While the incident in UK seems to have been prompted by unwitting pilots failing to change radio frequencies as they crossed the English Channel, the others mark a new level of intensity of the “cat and mouse game” that the Russians are currently playing over European airspace.
As TV commentators point out, the heightened military activity is almost certainly a case of Russian President Vladimir Putin “flexing his muscles”.
The Russians are seen to be “hurting” as a result of the trade embargo imposed due to their activity in Ukraine, and these “unusual manoeuvres” over NATO airspace are viewed as Russian’s attempt to show it is still very much a superpower.
For Portugal, the alert came when two of the Russian Tupolev-95 bombers invading international airspace were detected over the Atlantic, to the west of the mainland.
Elsewhere, another four Russian war planes were being tracked by NATO which authorised the scrambling of fighter planes from UK, Norway, Turkey and Portugal.

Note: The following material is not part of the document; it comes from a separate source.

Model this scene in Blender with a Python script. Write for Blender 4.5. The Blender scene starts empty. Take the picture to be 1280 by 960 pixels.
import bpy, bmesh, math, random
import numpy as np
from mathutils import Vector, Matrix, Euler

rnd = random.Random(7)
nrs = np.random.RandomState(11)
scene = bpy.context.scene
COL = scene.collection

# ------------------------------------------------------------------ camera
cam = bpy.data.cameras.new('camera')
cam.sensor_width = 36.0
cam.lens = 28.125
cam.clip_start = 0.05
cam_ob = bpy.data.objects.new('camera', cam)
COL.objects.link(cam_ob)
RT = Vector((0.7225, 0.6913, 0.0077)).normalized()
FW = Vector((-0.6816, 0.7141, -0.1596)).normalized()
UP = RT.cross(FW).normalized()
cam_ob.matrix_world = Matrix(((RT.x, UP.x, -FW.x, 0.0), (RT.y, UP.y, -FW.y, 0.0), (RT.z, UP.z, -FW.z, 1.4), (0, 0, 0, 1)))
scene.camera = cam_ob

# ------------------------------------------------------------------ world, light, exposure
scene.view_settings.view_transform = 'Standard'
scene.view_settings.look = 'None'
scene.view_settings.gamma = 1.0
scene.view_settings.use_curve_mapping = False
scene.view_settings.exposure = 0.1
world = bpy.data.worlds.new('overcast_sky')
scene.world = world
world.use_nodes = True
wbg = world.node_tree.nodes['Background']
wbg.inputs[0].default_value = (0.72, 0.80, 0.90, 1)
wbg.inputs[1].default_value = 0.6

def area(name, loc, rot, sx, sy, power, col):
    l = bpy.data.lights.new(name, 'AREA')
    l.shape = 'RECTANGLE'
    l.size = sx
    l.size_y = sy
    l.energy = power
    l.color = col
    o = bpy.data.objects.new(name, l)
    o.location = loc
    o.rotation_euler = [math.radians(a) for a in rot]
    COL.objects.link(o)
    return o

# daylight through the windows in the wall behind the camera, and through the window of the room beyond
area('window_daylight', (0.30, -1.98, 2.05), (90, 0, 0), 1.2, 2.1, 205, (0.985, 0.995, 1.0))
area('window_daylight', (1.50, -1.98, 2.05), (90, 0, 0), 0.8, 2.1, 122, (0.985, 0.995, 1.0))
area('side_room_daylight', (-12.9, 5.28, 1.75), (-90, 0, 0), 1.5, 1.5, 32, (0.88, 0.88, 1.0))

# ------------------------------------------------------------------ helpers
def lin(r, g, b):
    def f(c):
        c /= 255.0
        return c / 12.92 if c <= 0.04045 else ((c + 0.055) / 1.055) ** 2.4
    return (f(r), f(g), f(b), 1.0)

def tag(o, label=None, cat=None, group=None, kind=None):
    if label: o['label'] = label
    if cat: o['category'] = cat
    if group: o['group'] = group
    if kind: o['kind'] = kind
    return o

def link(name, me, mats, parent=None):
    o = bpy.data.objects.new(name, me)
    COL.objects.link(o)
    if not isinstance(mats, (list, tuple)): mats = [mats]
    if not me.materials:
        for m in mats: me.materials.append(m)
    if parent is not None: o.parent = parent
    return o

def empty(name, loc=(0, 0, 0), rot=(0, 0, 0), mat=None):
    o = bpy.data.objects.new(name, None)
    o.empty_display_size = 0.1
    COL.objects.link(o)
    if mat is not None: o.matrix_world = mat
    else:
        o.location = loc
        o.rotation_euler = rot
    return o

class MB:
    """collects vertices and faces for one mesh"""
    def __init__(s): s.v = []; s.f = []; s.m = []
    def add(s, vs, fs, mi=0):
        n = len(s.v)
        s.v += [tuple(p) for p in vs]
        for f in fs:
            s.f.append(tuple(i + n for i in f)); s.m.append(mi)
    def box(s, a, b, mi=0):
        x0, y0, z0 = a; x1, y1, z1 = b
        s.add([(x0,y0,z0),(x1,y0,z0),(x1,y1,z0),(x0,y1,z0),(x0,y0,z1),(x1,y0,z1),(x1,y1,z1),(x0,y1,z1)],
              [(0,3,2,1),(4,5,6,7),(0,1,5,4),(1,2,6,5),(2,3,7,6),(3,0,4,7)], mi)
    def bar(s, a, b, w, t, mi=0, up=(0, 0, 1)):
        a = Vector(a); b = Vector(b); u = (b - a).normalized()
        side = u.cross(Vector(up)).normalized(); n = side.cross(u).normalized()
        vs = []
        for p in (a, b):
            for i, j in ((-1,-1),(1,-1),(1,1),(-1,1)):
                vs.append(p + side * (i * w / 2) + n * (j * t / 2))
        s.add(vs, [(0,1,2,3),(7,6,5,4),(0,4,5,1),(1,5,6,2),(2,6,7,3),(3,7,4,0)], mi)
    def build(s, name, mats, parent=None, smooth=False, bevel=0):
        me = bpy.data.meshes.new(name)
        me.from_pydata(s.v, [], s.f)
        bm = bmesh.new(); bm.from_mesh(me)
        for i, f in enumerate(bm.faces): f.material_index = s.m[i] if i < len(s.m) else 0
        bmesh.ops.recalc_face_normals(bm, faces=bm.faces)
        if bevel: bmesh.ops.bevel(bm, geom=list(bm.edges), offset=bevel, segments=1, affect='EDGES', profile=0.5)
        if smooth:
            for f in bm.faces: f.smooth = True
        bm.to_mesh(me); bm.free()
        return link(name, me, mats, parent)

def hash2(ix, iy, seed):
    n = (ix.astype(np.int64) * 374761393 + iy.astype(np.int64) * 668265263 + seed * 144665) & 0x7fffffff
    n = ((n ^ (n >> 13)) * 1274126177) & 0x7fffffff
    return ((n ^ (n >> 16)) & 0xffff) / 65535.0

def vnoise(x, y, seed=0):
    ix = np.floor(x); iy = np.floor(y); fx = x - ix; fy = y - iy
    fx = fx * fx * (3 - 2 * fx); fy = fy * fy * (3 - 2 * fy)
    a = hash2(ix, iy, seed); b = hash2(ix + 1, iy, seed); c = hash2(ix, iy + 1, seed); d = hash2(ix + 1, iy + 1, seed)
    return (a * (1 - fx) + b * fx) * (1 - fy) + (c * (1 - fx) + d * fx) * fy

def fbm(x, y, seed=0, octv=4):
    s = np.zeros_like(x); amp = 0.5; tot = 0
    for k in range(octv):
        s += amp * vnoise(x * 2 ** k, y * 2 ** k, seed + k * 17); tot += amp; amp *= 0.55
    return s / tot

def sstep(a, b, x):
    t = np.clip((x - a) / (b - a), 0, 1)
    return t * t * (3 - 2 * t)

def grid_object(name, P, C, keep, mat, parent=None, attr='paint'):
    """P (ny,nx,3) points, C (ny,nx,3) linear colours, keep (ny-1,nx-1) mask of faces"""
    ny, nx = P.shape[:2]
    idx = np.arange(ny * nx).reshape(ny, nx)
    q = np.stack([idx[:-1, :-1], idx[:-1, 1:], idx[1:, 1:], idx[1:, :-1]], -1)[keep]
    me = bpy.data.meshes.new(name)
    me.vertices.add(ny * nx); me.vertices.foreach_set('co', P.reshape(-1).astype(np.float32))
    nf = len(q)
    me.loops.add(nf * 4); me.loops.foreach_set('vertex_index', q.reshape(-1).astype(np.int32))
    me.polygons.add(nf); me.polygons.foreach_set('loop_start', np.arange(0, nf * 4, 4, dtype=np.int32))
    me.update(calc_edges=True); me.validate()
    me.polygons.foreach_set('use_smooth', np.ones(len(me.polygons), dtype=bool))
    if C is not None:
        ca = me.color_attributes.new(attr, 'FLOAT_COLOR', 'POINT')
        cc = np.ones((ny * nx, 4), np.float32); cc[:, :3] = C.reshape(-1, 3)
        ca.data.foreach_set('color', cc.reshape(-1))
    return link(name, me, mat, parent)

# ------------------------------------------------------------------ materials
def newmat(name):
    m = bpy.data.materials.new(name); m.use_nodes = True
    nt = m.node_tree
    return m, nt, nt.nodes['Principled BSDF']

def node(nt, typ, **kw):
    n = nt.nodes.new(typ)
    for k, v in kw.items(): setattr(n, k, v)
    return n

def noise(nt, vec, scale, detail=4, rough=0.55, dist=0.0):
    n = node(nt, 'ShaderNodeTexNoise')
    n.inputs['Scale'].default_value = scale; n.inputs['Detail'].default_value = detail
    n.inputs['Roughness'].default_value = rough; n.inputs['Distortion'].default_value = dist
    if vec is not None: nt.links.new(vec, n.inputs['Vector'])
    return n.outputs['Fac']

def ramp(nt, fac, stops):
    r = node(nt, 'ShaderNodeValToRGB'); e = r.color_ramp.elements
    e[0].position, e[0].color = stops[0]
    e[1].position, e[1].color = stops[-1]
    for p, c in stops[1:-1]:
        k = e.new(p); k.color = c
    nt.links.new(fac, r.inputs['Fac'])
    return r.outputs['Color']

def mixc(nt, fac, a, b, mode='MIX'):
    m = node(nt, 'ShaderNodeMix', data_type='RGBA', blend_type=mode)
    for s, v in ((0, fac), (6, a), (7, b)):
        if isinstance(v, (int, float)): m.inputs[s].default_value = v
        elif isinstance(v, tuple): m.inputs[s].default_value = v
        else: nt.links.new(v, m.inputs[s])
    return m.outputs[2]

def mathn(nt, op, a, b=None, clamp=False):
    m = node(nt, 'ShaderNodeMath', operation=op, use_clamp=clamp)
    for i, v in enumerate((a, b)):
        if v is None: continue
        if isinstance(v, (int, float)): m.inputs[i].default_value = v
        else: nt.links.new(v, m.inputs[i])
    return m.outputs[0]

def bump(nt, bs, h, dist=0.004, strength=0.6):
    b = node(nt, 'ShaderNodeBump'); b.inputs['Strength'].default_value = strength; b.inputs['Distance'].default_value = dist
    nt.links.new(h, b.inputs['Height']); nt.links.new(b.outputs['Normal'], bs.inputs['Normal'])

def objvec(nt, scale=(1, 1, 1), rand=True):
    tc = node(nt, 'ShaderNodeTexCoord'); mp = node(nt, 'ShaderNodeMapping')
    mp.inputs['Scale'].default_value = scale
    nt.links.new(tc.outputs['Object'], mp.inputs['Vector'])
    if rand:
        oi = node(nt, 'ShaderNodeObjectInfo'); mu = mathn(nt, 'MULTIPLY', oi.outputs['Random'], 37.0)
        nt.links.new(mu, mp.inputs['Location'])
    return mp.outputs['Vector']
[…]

The Portuguese F-16s took over from English counterparts to guide Russian bombers back into Russian airspace.
According to The Aviationist military plane-tracking blog, a total of 19 Russian military planes were intercepted yesterday, and NATO is “getting worried” by the “unusual level of Russian air activity”.
Meantime, Portugal’s Defence Minister Aguiar-Branco told reporters the Portuguese F-16s were always “on standby” at their base at Monte Real in Leiria.
The NATO scrambling system “works”, he maintained.
Talking to Lusa while on an official trip to Bogotá, Aguiar Branco added that the Russian planes were not technically over Portuguese airspace, rather they had invaded space “under national jurisdiction”.
“The situation will be the object of evaluation now by NATO,” he told reporters. “And NATO will decide the measures necessary to stem these kinds of situations.
“What is important to show is that the system works,” he stressed.